As a secret agent, your tasks include infiltrating and destroying German facilities, smuggling poison to captured colleagues so they can kill themselves before they're made to talk, assassinating Nazi officials, and a variety of other things that don't typically show up in the WWII sub-genre. This is an unapologetically dark game, if that word means anything anymore, and the shift in tone is enough by itself to break it away from the hundreds of other WWII games that are released in an average character year. This is not the story of a person who will go home and have a passel of fat grandchildren who ask her to talk about the war; this is the story of someone who probably isn't going home at all.
Since most of Sabotage is set within a fever dream, it's not strictly limited to realism. Most of the levels that were shown at E3 displayed a vaguely dream-like color palette, like you were playing an old movie.

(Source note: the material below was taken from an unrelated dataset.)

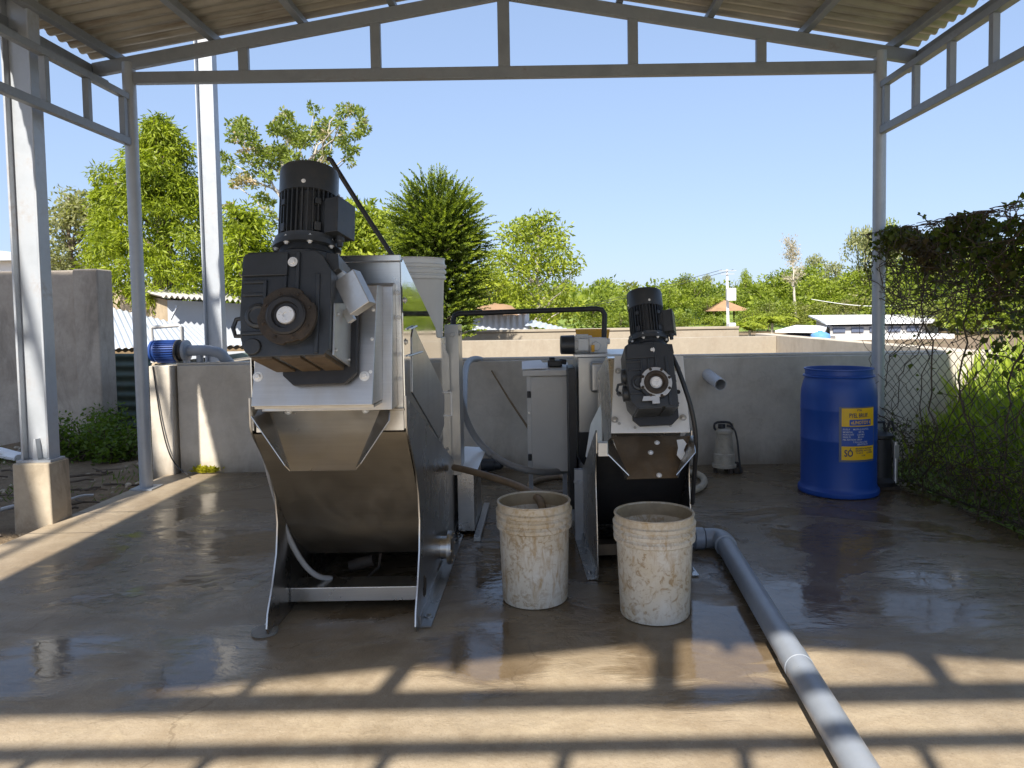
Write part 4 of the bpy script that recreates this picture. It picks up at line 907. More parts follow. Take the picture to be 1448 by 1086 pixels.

More importantly, since your main character is dreaming all of this, you can occasionally use "morphine time," where everything in the environment slows down but you. This indicates that your character is thrashing so much in her bed that the orderlies have sedated her, thus slowing down the game world. You can use morphine time to dash for cover and safety after being discovered, or to win fights, giving Sabotage more of a built-in margin for error than most stealth games.
While you're sneaking through the game's environments, you can also find letters written by Nazis, thus personalizing your enemies beyond the usual faceless pointy-helmeted mobs, and various special medals. The medals can be traded in like experience points, powering your character up in one of five different areas, such as gunplay, stealth, or the duration of morphine time.
Sabotage is something I didn't think I'd ever actually see: a fresh take on the WWII sub-genre that doesn't automatically make me pull out a bunch of hilarious jokes about how many WWII games I've played. Without the "greatest generation" hype train, it's actually possible to produce something new and interesting in a deeply played-out genre. I would not have guessed that.